A daughter who has the blessing of a father who joyfully enters into her “world” and genuinely shows his interest in the beauty within her, will grow in confidence and grace and affection. You have wonderful wisdom to share and hopefully will continue to share in family dynamics guided by the Holy Spirit of love! God bless you, Dr. C.
Thank you, Linda! You express this point beautifully. You are so right that a man often has to go outside his comfort zone really to enter into his daughter’s world, and to affirm her there (especially as she grows into her teens…).
This is beautiful and necessary but can I suggest a nuance? I feel it would have been very awkward for my emotionally silent dad to tell me, “You’re a beautiful girl/look beautiful” though I loved the rare occasions I heard it from him. But I did hear it enough from other sources to believe it true, on a certain level, so that it didn’t affect me or make me feel better about myself inside.

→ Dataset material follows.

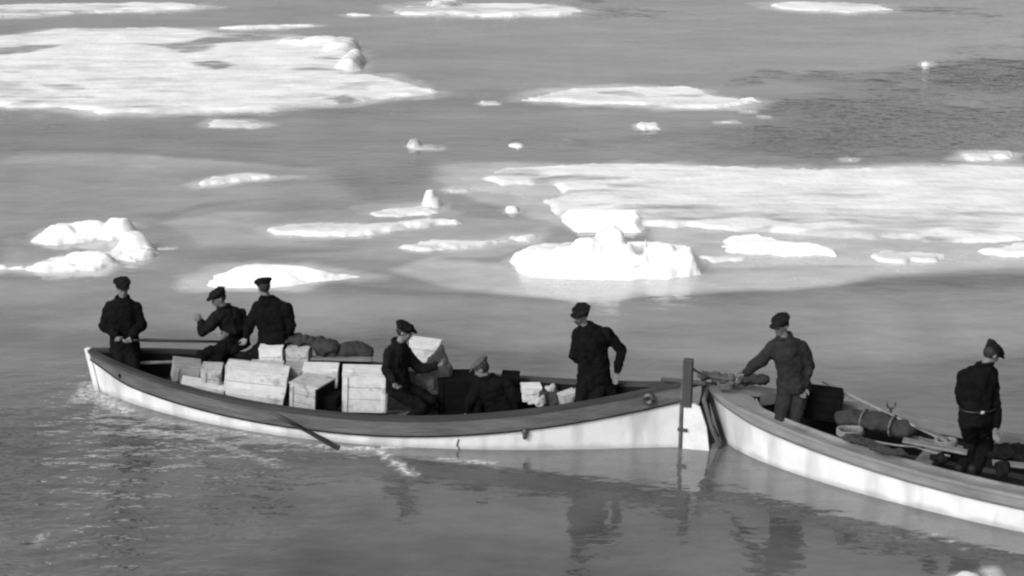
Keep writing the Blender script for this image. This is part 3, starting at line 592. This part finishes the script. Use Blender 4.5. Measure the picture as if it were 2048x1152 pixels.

My nuance is this: I think what I really needed, was to hear my father frequently tell my mother, “You’re beautiful, you look beautiful, you’re good, you’re smart, you’re right there, you’re good to me, I’m glad you’re in my life.” THAT would have made such a difference to me, to hear my dad affirm my mom’s deepest emotional needs, to make me feel that being a woman was something beautiful and not horrific and shameful. It may have helped her to be less strident and frustrated at not being heard or feeling loved and appreciated as well, and she would have been able to be more peaceful towards him as she continually served him.
“The greatest gift a father can give his children, is to love their mother” is soooooo true here.
Your article reminds me of a very poignant scene from “Cheers”. Although “Cheers” was not my favorite TV sit-com, this one particular episode (“The Coach’s Daughter”) shows Coach telling his daughter how beautiful she is, and how much she looks like her deceased mother. The daughter does not agree with him and painfully reminds him that her mom was also not “comfortable” with her own looks. Coach fills up with tears and says “Yes and that’s what made her so beautiful!”
That is poignant; thank you for sharing.
Also fathers, tell your beautiful daughters that they are smart and bright and fun and special and strong and that you like to be with them. If they have affirmation of these things from their father (parents), they will not need that affirmation from everyone else. Boys also need this!These affirmations will level the field for brothers and sisters so that they see their siblings as these things and so will not be jealous, and they will defend each other.
I particularly like your recommendation to tell them ‘that you like to be with them.’ And of course we also convey this by the time we spend with them.